Wilbur Wright Field was a military installation and an airfield used as a World War I pilot, mechanic, and armorer training facility and, under different designations, conducted United States Army Air Corps and Air Forces flight testing. Located near Riverside, Ohio, the site is officially "Area B" of Wright-Patterson Air Force Base and includes the National Museum of the United States Air Force built on the airfield.

Wilbur Wright Field was established in 1917 for World War I on 2,075 acres (840 ha) of land adjacent to the Mad River which included the 1910 Wright Brothers' Huffman Prairie Flying Field and that was leased to the Army by the Miami Conservancy District. Logistics support to Wilbur Wright Field was by the adjacent Fairfield Aviation General Supply Depot established in January 1918 and which also supplied three other Midwest Signal Corps aviation schools.
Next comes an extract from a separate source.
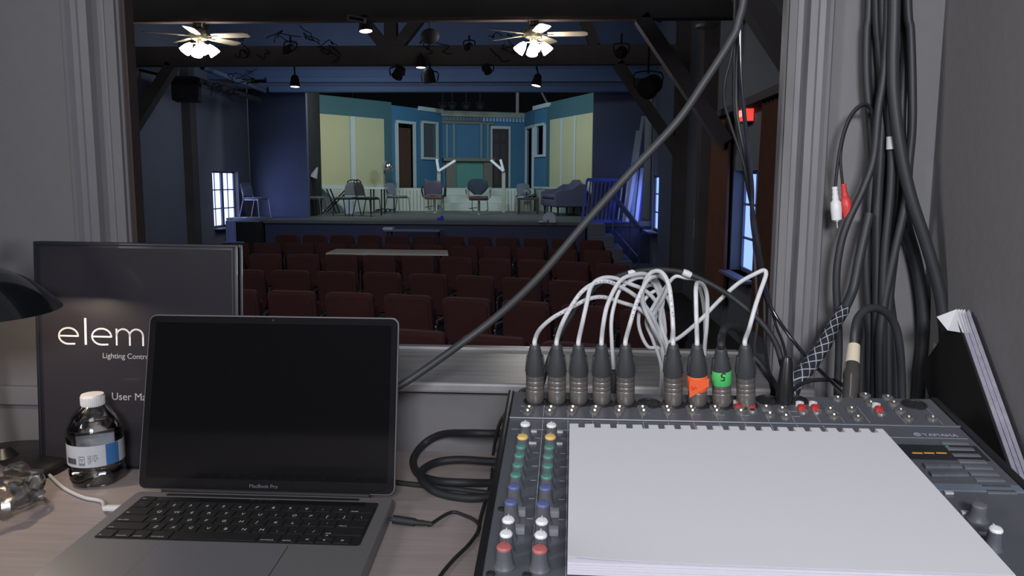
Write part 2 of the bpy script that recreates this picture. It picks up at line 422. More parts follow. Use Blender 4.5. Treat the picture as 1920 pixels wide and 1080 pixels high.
mb = MB(); slab(mb, CX-.1395, CX+.1395, LY-.1265, LY-.0175, LZ+.0001, LZ+.0005, .004, .0001); mb.build('keyboard_well', alud, kb)
mb = MB(); slab(mb, CX-.118, CX+.125, LY-.0295, LY-.0185, LZ+.0005, LZ+.0012, .001, .0002); mb.build('touch_strip', M('touch_strip_glass', (.01, .01, .012), .1, var=0), kb)
mb = MB(); slab(mb, CX-.115, CX+.115, LY-.0125, LY-.006, LZ+.00002, LZ+.0004, .003, .0001); mb.build('hinge_slot', alud, t)
leg_mb = MB(); KP = .01905
rows = [[('`', 1)]+[(c, 1) for c in '1234567890-=']+[('delete', 1.5)],
        [('tab', 1.5)]+[(c, 1) for c in 'QWERTYUIOP[]\\'],
        [('caps lock', 1.75)]+[(c, 1) for c in 'ASDFGHJKL;\'']+[('return', 1.75)],
        [('shift', 2.25)]+[(c, 1) for c in 'ZXCVBNM,./']+[('shift', 2.25)],
        [('fn', 1), ('control', 1), ('option', 1), ('command', 1.25), ('', 5), ('command', 1.25), ('option', 1), ('<', 1)]]
def key(x0, x1, y0, y1, leg, small=False):
    g = .0012; mb = MB(); slab(mb, x0+g, x1-g, y0+g, y1-g, LZ+.0005, LZ+.0016, .0016, .0003); mb.build('key', keym, kb)
    if leg:
        word = len(leg) > 1; s = .0034 if word else .0068
        ox = x0+.003 if word else (x0+x1)/2-.002; oy = y0+(.0032 if word else .0055)
        leg_mb.add(text_me(leg, s, .00003), frame(LB(ox, oy, LZ+.00164), (1, 0, 0), (-sk, 1, 0)))
y = LY-.0305
key(CX-.1385, CX-.1385+KP, LY-.0298, LY-.0182, 'esc')
for r in rows:
    x = CX-.1385; kk = 277/sum(w for _, w in r)/1000 if r is not rows[4] else KP*.969
    for nm, w in r:
        key(x, x+kk*w, y-KP, y, nm); x += kk*w
    if r is rows[4]:
        key(x, x+kk, y-KP/2, y, '^'); key(x, x+kk, y-KP, y-KP/2, 'v'); key(x+kk, x+2*kk, y-KP, y, '>')
    y -= KP
leg_mb.build('key_legends', M('key_legend_print', (.6, .6, .62), .5, var=0), kb, False)
# lid
LT = .2085; lo = Vector((0, .0205, .2075)).normalized()
ln = Vector((0, -lo.z, lo.y))   # faces the camera
HB = Vector((0, LY+.001, LZ+.002))
def LL(x, y, z):   # x across, y up the lid, z out of its face
    return Vector((x+(.016*(1-(x-LX0)/WD)+.004*(x-LX0)/WD)*(y/LT), HB.y, HB.z))+lo*y+ln*z
mb = MB(); slab(mb, LX0, LX1, 0, LT, -.0045, 0, .009, .001, LL); lid = mb.build('lid', alu, t)
mb = MB(); slab(mb, LX0+.0012, LX1-.0012, .0012, LT-.0012, .0001, .0005, .008, .0001, LL); mb.build('screen_bezel', M('bezel_glass', (.012, .012, .014), .12, var=0), lid)
mb = MB(); slab(mb, LX0+.009, LX1-.009, .0145, LT-.009, .0005, .0007, .001, .00005, LL); mb.build('display', M('display_glass', (.006, .006, .007), .08, var=0), lid)
mb = MB(); mb.add(text_me('MacBook Pro', .0062, .00003, 'CENTER'), frame(LL(CX-.002, .0052, .0008), (1, 0, 0), lo)); mb.build('bezel_text', M('bezel_print', (.16, .16, .17), .4, var=0), lid, False)
mb = MB(); mb.lathe([(.0012, 0), (.0012, .0003)], LL(CX, LT-.005, .0005), ln, 12); mb.build('camera_dot', chrome, lid)
mb = MB(); mb.cyl((LX0+.03, LY+.001, LZ+.001), (LX1-.03, LY+.001, LZ+.001), .003); mb.build('hinge', alud, t)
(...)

A Signal Corps Aviation School began in June 1917 for providing combat pilots to the Western Front in France, and the field housed an aviation mechanic's school and an armorer's school. On 19 June 1918, Lt. Frank Stuart Patterson at the airfield was testing machine gun/propeller synchronization when a tie rod failure broke the wings off his Airco DH.4M while diving from 15,000 ft (4,600 m). Also in 1918, McCook Field near Dayton between Keowee Street and the Great Miami River began using space and mechanics at Wilbur Wright Field. Following World War I, the training school at Wilbur Wright Field was discontinued.